As impatient as they might be, the generation expects to have only reasonable and simple rules. They have little patience with rules that are applicable to them but not to the senior echelon of the organisation. This is the day of political correctness and ``we-are-all- equal-and-rules-apply-across-the-board''. It matters little that this had little currency ten years ago. These are the expectations today. Regulations that seem to them to be arbitrary, discriminatory or mundane are sure to be ignored. They need to see the value to themselves before they will comply willingly.

Gilbert and Sullivan must have had this generation in mind when they asked that the punishment fit the crime. Often, the more talented a whiz kid is, the more careless he is of organisational regulations. Dress codes are the first casualties. It is silly to deny him a productivity bonus for this, as his productivity is probably superior to the impeccably turned out loser in the adjoining cubicle. It is far better to tell him you are considering him for a senior, public-contact position provided his personal image conforms to the established code. The choice to shape up is his. If he has no desire to rise he will be happy in a forgotten corner of the office. This generation also likes discipline to be swift and focused, so time lags after the violation are counter-productive.

The driving force

Motivations are identical to those we have. There are some things that egg them a little more.

*Recognition. Opportunities to excel. Challenge, that can be met

*Prime compensations. Incentives and 21st century perquisites.

*Unstinted trust and reliance by superiors

*Freedom of action (being told what needs to be done, but not how.

*Individuality (freedom of dress, of sound and of personal habits, providing they don't impinge on the sensibility of others!)

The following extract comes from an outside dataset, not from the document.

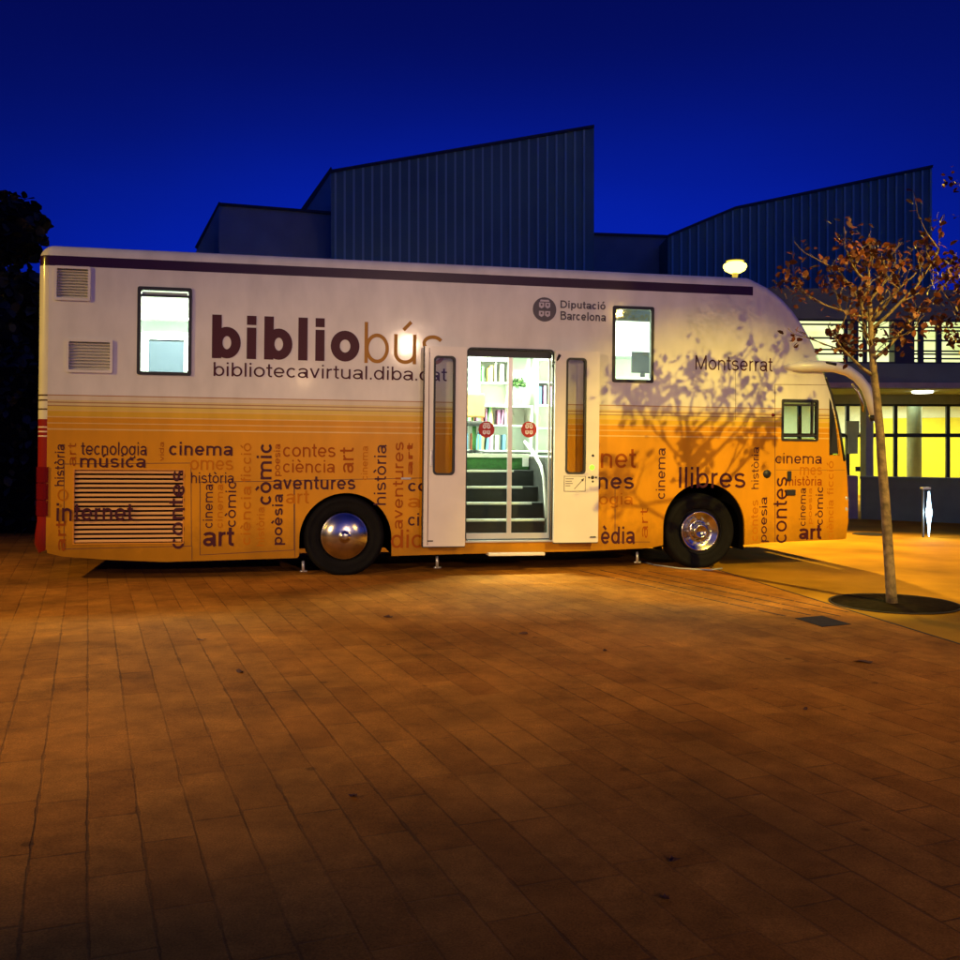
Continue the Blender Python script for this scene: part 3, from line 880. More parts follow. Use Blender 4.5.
MB().box(b1[0]+0.055, b1[0]+0.062, -0.154, -0.15, b1[2]+0.02, b1[3]-0.02).build('door_edge_line', M_['seam'], la)
MB().box(b1[0]-0.006, b1[0]+0.008, -0.15, -0.10, b1[2], b1[3]).build('edge_rubber', M_['black'], la)
MB().box(b1[0], b1[1], -0.14, -0.11, b1[2]-0.012, b1[2]).build('edge_rubber', M_['black'], la)
MB().box(b2[0], b2[1], -0.13, -0.10, b2[2]-0.012, b2[2]).build('edge_rubber', M_['black'], lb)
u, z = loc(430.5, 458, -0.15)
MB().box(u-0.012, u+0.012, -0.17, -0.15, z-0.10, z+0.10).build('handle', M_['silver'], la, bevel=0.004)
for lf, px, py in ((la, 430, 541), (lb, 593, 537)):
    u, z = loc(px, py, -0.15)
    MB().box(u-0.035, u+0.035, -0.156, -0.14, z-0.007, z+0.007).build('catch', M_['black'], lf)
for px, py, r, mt in ((593, 455.5, 0.016, 'black'), (592, 467.5, 0.032, 'led'), (592.5, 477.5, 0.022, 'black'), (592.8, 481.5, 0.014, 'black'), (589, 477.5, 0.012, 'black'), (596, 477.5, 0.012, 'black')):
    u, z = loc(px, py, -0.14)
    MB().lathe([(0, 0.012), (r*0.8, 0.010), (r, 0.0)], 16, Matrix.Translation((u, -0.14, z)) @ Matrix.Rotation(R(90), 4, 'X')).build('push_button', M_[mt], lb)
# small notice with an arrow on the right leaf
x0, x1, z0, z1 = box_px(564, 476, 585.5, 491.5, -0.143)
nt = MB().quad([(x0, -0.142, z0), (x1, -0.142, z0), (x1, -0.142, z1), (x0, -0.142, z1)])
nb = MB(); nb.box(x0, x1, -0.143, -0.1405, z0, z1); no = nb.build('instruction_label', M_['cream'], lb)
ln = MB(); t = 0.006
ln.box(x0, x1, -0.145, -0.143, z0, z0+t); ln.box(x0, x1, -0.145, -0.143, z1-t, z1); ln.box(x0, x0+t, -0.145, -0.143, z0+t, z1-t); ln.box(x1-t, x1, -0.145, -0.143, z0+t, z1-t)
for k, wv in enumerate((0.10, 0.08, 0.09, 0.06)):
    zc = z1-0.035-0.028*k; ln.box(x0+0.02, x0+0.02+wv, -0.1445, -0.143, zc-0.004, zc+0.004)
A = Vector((x0+0.13, 0, z0+0.03)); B = Vector((x1-0.025, 0, z1-0.035))
d = (B-A).normalized(); nr = Vector((-d.z, 0, d.x))
def p3(p): return (p.x, -0.1445, p.z)
ln.quad([p3(A-nr*0.004), p3(B-nr*0.004), p3(B+nr*0.004), p3(A+nr*0.004)])
ln.quad([p3(B+d*0.015), p3(B-d*0.03+nr*0.018), p3(B-d*0.03-nr*0.018)])
ln.build('label_print', M_['grey_ink'], no)

# ceiling light panels (real lamps of the saloon)
for u0, u1 in ((0.5, 2.3), (2.8, 4.6), (4.9, 6.4), (6.6, 7.8)):
    MB().box(u0, u1, 1.05, 1.35, ZT-0.115, ZT-0.095).build('ceiling_light', M_['tube'], bus)
def area(name, locv, size, power, col, parent=None, rot=(0, 0, 0), sy=None):
    l = bpy.data.lights.new(name, 'AREA'); l.energy = power; l.color = col; l.size = size
    if sy: l.shape = 'RECTANGLE'; l.size_y = sy
    o = bpy.data.objects.new(name, l); COL.objects.link(o); o.location = locv; o.rotation_euler = rot
    if parent: o.parent = parent
    return o
for uc in (1.5, 4.6, 6.8):
    area('saloon_lamp', (uc, 1.3, ZT-0.13), 1.4, 400, (0.94, 1.0, 0.82), bus, sy=0.3)

# shelving on the far wall (fixed to the bus)
def shelf_unit(u0, u1, z0, z1, rows, v0=2.12, v1=2.43):
    m = MB()
    m.box(u0, u0+0.02, v0, v1, z0, z1); m.box(u1-0.02, u1, v0, v1, z0, z1)
    m.box(u0+0.02, u1-0.02, v1-0.015, v1, z0, z1)
    for r in rows: m.box(u0+0.02, u1-0.02, v0, v1-0.015, r, r+0.022)
    return m.build('bookshelf', M_['iwhite'], bus)
zc = loc(490, 407, 2.1)[1]
us0 = loc(462, 420, 2.1)[0]; us1 = loc(512, 420, 2.1)[0]
rows = [FLZ+0.05, FLZ+0.05+0.36, zc]
shelf_unit(us0-0.6, us1+0.28, FLZ, zc+0.03, rows, 2.0)
rows2 = [zc+0.34, zc+0.66, zc+0.98]
shelf_unit(us0+0.25, us1-0.02, zc+0.03, ZT-0.2, rows2, 2.18)
shelf_unit(us1+0.35, us1+1.2, FLZ, ZT-0.2, [FLZ+0.05+0.33*k for k in range(6)], 2.05)
MB().box(us1+0.02, us1+0.30, 2.2, 2.43, zc+0.75, zc+1.2).build('cupboard', M_['igrey'], bus)
# back-room detail seen through the rear window
x0, x1, z0, z1 = box_px(149, 340, 184, 380, 2.3)
MB().box(x0, x1, 2.28, 2.30, z0-0.3, z1-0.02).build('dark_cabinet_door', mat('blue grey cabinet', (0.03, 0.045, 0.07), 0.4), bus)
cf = curve_panel('cabinet', [[(x0-0.12, z0-0.4), (x1+0.12, z0-0.4), (x1+0.12, z1+0.25), (x0-0.12, z1+0.25)], [(x0, z0-0.3), (x1, z0-0.3), (x1, z1), (x0, z1)]], 2.26, 2.43, M_['pale_grey'], bus)
zs = loc(165, 318, 2.0)[1]
MB().box(x0-0.4, x1+0.25, 2.0, 2.43, zs-0.015, zs+0.015).build('wall_shelf', M_['iwhite'], bus)
# cupboards through the front window
x0, x1, z0, z1 = box_px(614, 322, 651, 356, 1.9)
MB().box(x0-0.4, (x0+x1)/2-0.003, 1.9, 2.43, z0, z1).box((x0+x1)/2+0.003, x1+0.5, 1.9, 2.43, z0, z1).build('cupboard', M_['pale_grey'], bus)
x0, x1, z0, z1 = box_px(610, 305, 657, 321, 0.5)
MB().box(x0, x1, 0.48, 0.55, z0, z1+0.1).build('blind_box', M_['frame_dark'], bus)

# ----- loose things inside the bus (top level, placed through the bus frame)
def inbus(o):                      # build-local -> world
    o.matrix_world = BM @ o.matrix_basis
    return o
book_cols = [(0.5, 0.08, 0.04), (0.08, 0.22, 0.35), (0.55, 0.42, 0.12), (0.12, 0.3, 0.12), (0.6, 0.6, 0.55), (0.25, 0.1, 0.2), (0.7, 0.65, 0.5)]
bmats = [mat('book cover %d' % i, c, 0.5) for i, c in enumerate(book_cols)]
rb = random.Random(4)
def books(u0, u1, z, v, n, group, label):
    u = u0
    for k in range(n):
        t = rb.uniform(0.02, 0.05); h = rb.uniform(0.20, 0.29)
        if u + t > u1: break
        mb = MB().box(-t/2, t/2, -0.08, 0.08, 0, h)
        o = mb.build('book', rb.choice(bmats), None, bevel=0.003)
        o.matrix_world = BM @ Matrix.Translation((u+t/2, v, z)) @ Matrix.Rotation(rb.choice((0, 0, 0.0, 0.12, -0.1)), 4, 'Y')
        tag(o, label, 'book', group)
        u += t + rb.choice((0.004, 0.004, 0.03, 0.06))
books(us0+0.05, us1-0.02, FLZ+0.434, 2.12, 20, 'books on the middle shelf of the bus', 'book standing on the middle shelf behind the red door sticker')
books(us0+0.05, us1-0.02, FLZ+0.073, 2.12, 20, 'books on the lowest shelf of the bus', 'book standing on the lowest shelf just above the stairs')
books(us0+0.30, us1-0.05, rows2[0]+0.023, 2.28, 12, 'books on the upper shelves of the bus', 'book on the bright upper shelves seen through the left glass door')
books(us1+0.38, us1+1.15, FLZ+0.05+0.33*2+0.023, 2.15, 16, 'books on the tall shelf', 'book on the tall white shelf seen through the right glass door')

# potted plant on the shelf
pp = empty('potted_plant'); 
u, z = loc(517.5, 402, 2.1)
pp.matrix_world = BM @ Matrix.Translation((u, 2.14, zc+0.024))
MB().lathe([(0, 0), (0.07, 0.0), (0.10, 0.24), (0.11, 0.27), (0.095, 0.27), (0.085, 0.24), (0, 0.24)], 20).build('pot', M_['igrey'], pp)
fm = MB(); rl = random.Random(3)
for k in range(260):
    th = rl.uniform(0, 2*PI); ph = math.acos(rl.uniform(0, 1)); r = 0.15*rl.uniform(0.6, 1)
    c = Vector((r*math.sin(ph)*math.cos(th), r*math.sin(ph)*math.sin(th), 0.27+r*math.cos(ph)*0.9))
    M2 = Matrix.Translation(c) @ Matrix.Rotation(rl.uniform(0, 6), 4, 'Z') @ Matrix.Rotation(rl.uniform(-1, 1), 4, 'X')
    fm.quad([M2 @ Vector(p) for p in ((-0.01, -0.02, 0), (0.01, -0.02, 0), (0.014, 0.01, 0.004), (0, 0.03, 0), (-0.014, 0.01, 0.004))])
fm.build('foliage', M_['leafgreen'], pp)
tag(pp, 'round green plant in a grey pot on the shelf inside the bus doorway', 'plant')
# chair just inside at the left
chr_ = empty('swivel_chair')
u, z = loc(473, 450, 1.7)
chr_.matrix_world = BM @ Matrix.Translation((u, 1.62, FLZ))
MB().box(-0.17, 0.17, 0.10, 0.15, 0.52, 0.86).build('backrest', M_['wood'], chr_, bevel=0.03)
MB().box(-0.2, 0.2, -0.2, 0.18, 0.40, 0.47).build('seat', M_['black'], chr_, bevel=0.03)
MB().tube([(0, 0, 0.05), (0, 0, 0.40)], 0.03, 10).tube([(0, 0.13, 0.42), (0, 0.14, 0.6)], 0.02, 8).build('post', M_['carpet'], chr_)
mb = MB()
for k in range(5):
    t = 2*PI*k/5; mb.tube([(0, 0, 0.06), (0.24*math.cos(t), 0.24*math.sin(t), 0.03)], [0.025, 0.016], 6)
mb.build('base', M_['black'], chr_)
tag(chr_, 'chair with pale wooden back and green post inside the bus doorway', 'chair')
# monitor seen through the front window
mo = empty('monitor')
u, z = loc(643, 362, 1.0)
mo.matrix_world = BM @ Matrix.Translation((u, 1.0, z-0.22))
MB().box(-0.16, 0.16, 0, 0.03, 0.07, 0.36).build('screen', M_['black'], mo, bevel=0.006)
MB().box(-0.03, 0.03, 0.0, 0.02, 0.01, 0.09).box(-0.1, 0.1, -0.06, 0.09, 0, 0.012).build('stand', M_['black'], mo)
tag(mo, 'black monitor on the desk seen through the front window of the bus', 'monitor')
dk = loc(643, 362, 1.0)[1]-0.22
MB().box(loc(606, 380, 1.0)[0], loc(665, 380, 1.0)[0], 0.75, 1.35, dk-0.03, dk-0.001).box(loc(606, 380, 1.0)[0]+0.02, loc(606, 380, 1.0)[0]+0.05, 0.76, 1.34, FLZ, dk-0.03).build('desk', M_['iwhite'], bus)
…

*Free meals (For some reason, the whiz generation depend a great deal on their tastebuds and stomach.)

*Someone to listen (To act as a sounding board rather than as a judge)

Conclusion

The sheer energy and the innovative verve of this generation will stun everybody who has been part of the old order. The vibrancy will be missing if your company decides not to make these allowances for this generation to make their contribution. The organisation will lose out the emergent markets of the twenty- first century and that no company can afford to do.

We have a generation of individuals with distinct personalities of their own. We need to treat them with the respect they deserve, so as to get the most from their myriad abilities!